Assistant Attorney General Gavriel Bach presented the documents, considered to be the most damaging against Eichmann since the trial began April 11. One document was a cable from Veesenmayer, the German Foreign Ministry representative in Budapest, to the effect that the Swiss Legation had already started making arrangements for the acceptance of 7,700 Jewish families, plus 1,000 children for whom certificates were obtainable for Palestine.

In the cable, Veesenmayer was cited as reporting that Eichmann intervened in the project with the assertion that Hitler had not approved it and that he (Eichmann) would urge Gestapo chief Heinrich Himmler to convince Hitler to oppose it.

The cable also contained a statement that if Hitler would not cancel the project, Eichmann was planning measures to frustrate its implementation.
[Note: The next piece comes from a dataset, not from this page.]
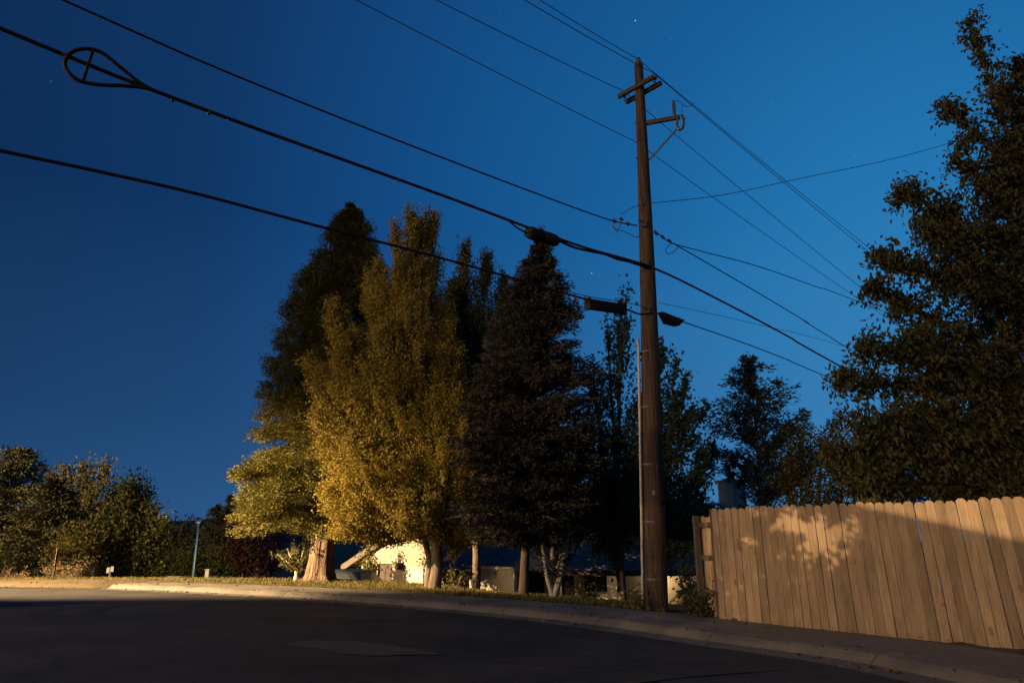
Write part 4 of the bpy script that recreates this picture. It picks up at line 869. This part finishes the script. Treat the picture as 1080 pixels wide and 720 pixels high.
lb = lamp('lamp_light', 'SPOT', LB-(0, 0, .12), 37000, WARM, .15, spot_size=math.radians(46.5), spot_blend=.15); aim(lb, (math.cos(math.radians(20.5)), math.sin(math.radians(20.5)), -.06))
LG = np.array((-26.0, -46.0, 9.0)); street_lamp('street lamp far down the road behind the viewpoint', (-27.8, -46.4, 0), LG)
lamp('lamp_light', 'POINT', LG-(0, 0, .12), 42000, WARM, .15)  # unseen lamp added as general warm fill for the dark foliage
# unseen flood lamp; garage and tree shaped to pattern its light on the fence
LD = np.array((-30.0, -20.0, 7.4)); street_lamp('flood lamp on a post across the road', (-31.6, -20.4, 0), LD)
fm = FA+fd*2.4+(0, 0, 1.2); lo = lamp('lamp_light', 'SPOT', LD-(0, 0, .1), 150000, WARM, .08, spot_size=math.radians(7.4), spot_blend=.25)
dv = fm-LD; lo.rotation_euler = (math.acos(-dv[2]/np.linalg.norm(dv)), 0, math.atan2(dv[1], dv[0])-math.pi/2)
def fpx(px, py): return vplane(px, py, FA, fn)                       # place on the fence
def toward(p, u): return LD+(p-LD)*u
e0 = toward(fpx(906, 539), .52); e1 = toward(fpx(1090, 580), .52); ed = e1-e0; e2 = e1+ed*1.2; ax2 = (fm-LD)/np.linalg.norm(fm-LD)
root = thing('garage', 'garage across the road whose roof shades the fence', 'garage', (e1[0], e1[1], 0))
gl_ = np.array((ed[0], ed[1], 0)); gl_ /= np.linalg.norm(gl_); dpt = np.array((ax2[0], ax2[1], 0)); mb = MB()
e2 = e0-ed*.0; low = e1+ed*1.0; lft = e0-np.array((ed[0], ed[1], 0))*.02-np.array((0, 0, .03))
poly = [(lft[0], lft[1], 0), (low[0], low[1], 0), tuple(low), tuple(e0), tuple(lft)]
V = [np.array(p) for p in poly]+[np.array(p)-dpt*5 for p in poly]
for v in V[5:]: pass
mb.add(V, [(0, 1, 2, 3, 4), (9, 8, 7, 6, 5)]+[(i, i+5, (i+1) % 5+5, (i+1) % 5) for i in range(5)]); mb.build('wall', 'stucco_tan', root, origin=(e1[0], e1[1], 0))
# unseen shade tree: leaves placed to pattern the fence with shadow and gaps
g = np.random.default_rng(77); C = []
from mathutils import noise as mn, Vector
def lit(px, py):
    n_ = mn.fractal(Vector((px*.045, py*.06, 3.1)), .9, 2.1, 5)+.5*mn.fractal(Vector((px*.2, py*.2, 8.1)), .9, 2.1, 3)
    e = 1-math.hypot((px-868-(py-565)*.6)/70, (py-567)/33)
    n_ += .6*mn.fractal(Vector((px*.55, py*.55, 1.7)), .9, 2.1, 3)
    if e*.9+n_*.75 > .22 and e > -.3: return True
    if abs(py-545-(px-825)*.5)+n_*5 < 2.5 and 822 < px < 850: return True
    if 945 < px < 1040 and abs(py-583)+n_*6 < 1.5: return True
    return False
while len(C) < 46000:
    px = g.uniform(735, 1095); py = 505+300*g.random()**1.4
    if py < 533+(px-868)*.225-4 and px > 868: continue
    if lit(px, py): continue
    C.append(toward(fpx(px, py), g.uniform(.67, .73)))
while len(C) < 66000:                   # leaves added higher up keep the flood lamp off the big tree
    C.append(toward(fpx(g.uniform(725, 1110), 385+127*g.random()), g.uniform(.66, .74)))
C = np.array(C); tb = np.array((C[:, 0].mean(), C[:, 1].mean(), 0)); root = thing('shade_tree', 'leafy tree across the road that shades the fence', 'tree', tb)
leaves('crown', C-tb, g.normal(size=C.shape), .07, .055, 'f_dark', root, 0, g)
mb = MB(); mb.tube([(0, 0, -.2), (0, 0, 1.5), (.1, 0, C[:, 2].mean())], [.12, .1, .04], 8); mb.build('trunk', 'bark_dark', root, smooth=True)
lamp('wall_fill_light', 'POINT', LL+(0, -.35, -.05), 60, WARM, .06)  # added fill for the long house wall
lamp('lamp_light', 'POINT', COOL, 120, (.85, 1, .8), .15)
# ---------------------------------------------------------------- dusk sky
w = bpy.data.worlds.new('World'); sc.world = w; w.use_nodes = True; nt = w.node_tree; bg = nt.nodes['Background']
tc = N(nt, 'ShaderNodeTexCoord'); nrm = N(nt, 'ShaderNodeVectorMath', operation='NORMALIZE'); L(nt, tc.outputs['Generated'], nrm.inputs[0])
def unit(px, py): v = ray(px, py); return v/np.linalg.norm(v)
gl = unit(1010, 330)
dt = N(nt, 'ShaderNodeVectorMath', operation='DOT_PRODUCT'); L(nt, nrm.outputs[0], dt.inputs[0]); dt.inputs[1].default_value = gl
ac = N(nt, 'ShaderNodeMath', operation='ARCCOSINE'); L(nt, dt.outputs['Value'], ac.inputs[0])
an = N(nt, 'ShaderNodeMath', operation='DIVIDE'); L(nt, ac.outputs[0], an.inputs[0]); an.inputs[1].default_value = math.pi
def lin(c): return tuple(((v/255)/12.92 if v <= 10 else ((v/255+.055)/1.055)**2.4) for v in c)
hue = ramp(nt, an.outputs[0], [(0, lin((41, 124, 182))), (.07, lin((34, 115, 175))), (.15, lin((23, 93, 152))), (.24, lin((19, 74, 130))), (.32, lin((16, 54, 100))), (.42, lin((14, 42, 82))), (.6, lin((36, 84, 138))), (1, lin((54, 112, 165)))])  # stops behind the viewpoint are raised as fill for the dark trees
sp = N(nt, 'ShaderNodeSeparateXYZ'); L(nt, nrm.outputs[0], sp.inputs[0])
hz = ramp(nt, sp.outputs['Z'], [(0, (1, 1, 1)), (.16, (.45, .45, .45)), (.42, (0, 0, 0))])
hzc = ramp(nt, an.outputs[0], [(0, lin((74, 138, 188))), (.3, lin((44, 90, 138))), (.6, lin((24, 52, 90)))])
col = mixc(nt, hue.outputs[0], hzc.outputs[0], hz.outputs[0])
for (px, py, s) in [(670, 22, 1.0), (624, 288, .9), (776, 107, .35), (815, 108, .3), (902, 165, .3), (54, 86, .35), (708, 42, .25), (528, 12, .25), (690, 120, .2), (112, 150, .2), (250, 60, .2), (460, 90, .2)]:
    d_ = N(nt, 'ShaderNodeVectorMath', operation='DISTANCE'); L(nt, nrm.outputs[0], d_.inputs[0]); d_.inputs[1].default_value = unit(px, py)
    ls = N(nt, 'ShaderNodeMath', operation='LESS_THAN'); L(nt, d_.outputs['Value'], ls.inputs[0]); ls.inputs[1].default_value = .00085
    ml = N(nt, 'ShaderNodeMath', operation='MULTIPLY'); L(nt, ls.outputs[0], ml.inputs[0]); ml.inputs[1].default_value = .6*s*s
    col = mixc(nt, col, (.75, .8, .9), ml.outputs[0])
L(nt, col, bg.inputs[0]); bg.inputs[1].default_value = 1.0
# ---------------------------------------------------------------- camera
cd = bpy.data.cameras.new('camera'); cam = bpy.data.objects.new('camera', cd); COL.objects.link(cam)
cam.location = EYE; cam.rotation_euler = (math.pi/2+PITCH, 0, 0); cd.lens = 24; cd.sensor_width = 36; cd.clip_end = 5000; cd.clip_start = .05
sc.camera = cam
sc.view_settings.view_transform = 'Standard'; sc.view_settings.look = 'None'; sc.view_settings.exposure = 0; sc.view_settings.gamma = 1
sc.cycles.use_adaptive_sampling = True; sc.cycles.max_bounces = 5; sc.cycles.sample_clamp_indirect = 3
try: sc.cycles.use_denoising = True
except Exception: pass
The measures were listed as speeding up deportations, particularly of the Jews selected for the Switzerland escape, urging a slowdown in the rate of grants of German transit visas for passage to Switzerland and “technical” delays of the trains to Switzerland.

The content of the cable was substantiated by another document, a letter from Eichmann to Rolf Guenther, his Gestapo superior, in which Eichmann said that efforts were being made to delay the departure to Switzerland by the withholding of transit visas.

The next document was a postwar deposition from Dieter Wisliceny, one of Eichmann’s top aides, that Eichmann ordered his office staff to keep secret Himmler’s order to halt all deportations.